Drive Safely Because i-Count campaign

Last week I was able to combine my roles as Chair of the All Parliamentary Group on Child & Youth Crime and member of the Transport Select Committee to launch the Saving Lives Campaign; “Drive Safely Because i-Count”. The campaign was launched by the charity Kids Count.

It is paramount that messages on road safety get through to young people, because road deaths account for 25% of deaths amongst 16-24 year olds, the single biggest cause. It was good to hear from members of the ‘Think, Drive Survive’ programme based in Cheshire that which help educate 16-24 year olds. They demonstrated some of the techniques they use to get the message through, using graphic scenes of road traffic accidents where people neglected to use their seatbelt really drives the message home.

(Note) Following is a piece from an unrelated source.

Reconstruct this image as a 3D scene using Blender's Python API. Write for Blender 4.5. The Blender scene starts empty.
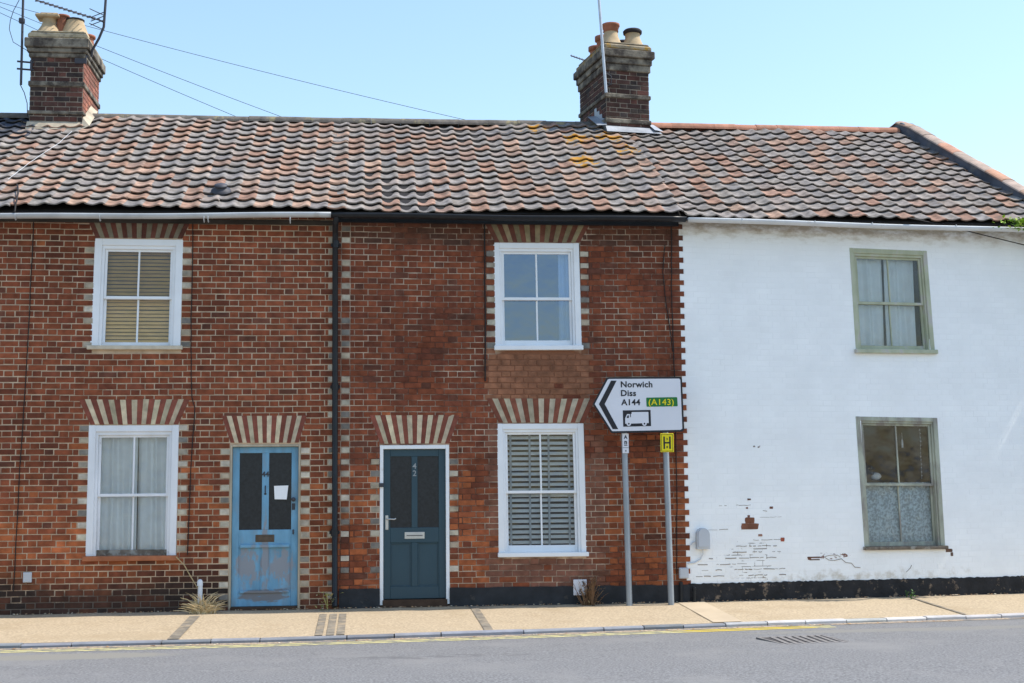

Kidscount have launched the campaign on their website which specifically calls for:

  • Road safety information to be part of their education key elements included in the curriculum KS1-4
  • Supporting the Red Cross campaign for First aid training for all learner drivers
  • Supporting mandatory motorway training for all newly-qualified drivers
  • Fully endorsing Cheshire Think Drive Survive Course in creating safer, more responsible attitudes to road use by young people

You can sign the petition by clicking here:

 

At the Parliamentary Launch with the KidsCount Team

 

I have also raised the issue in Parliament by tabling Early Day Motion 2499 “Saving Lives Campaign”, if your MP hasn’t signed it yet you can urge them to do so by writing to them online http://www.writetothem.com/.

Mike Penning MP, the former Chair of the APPG Child & Youth Crime said a few words in his capacity of the Minister responsible for road safety stressing the importance of changing people’s attitudes. He has previously taken part in the Think, Drive Survive scheme and paid testament to the work that it is doing. An interesting debate then followed after members of the audience asked questions on issues ranging from the drink driving limit to the role of driving video games.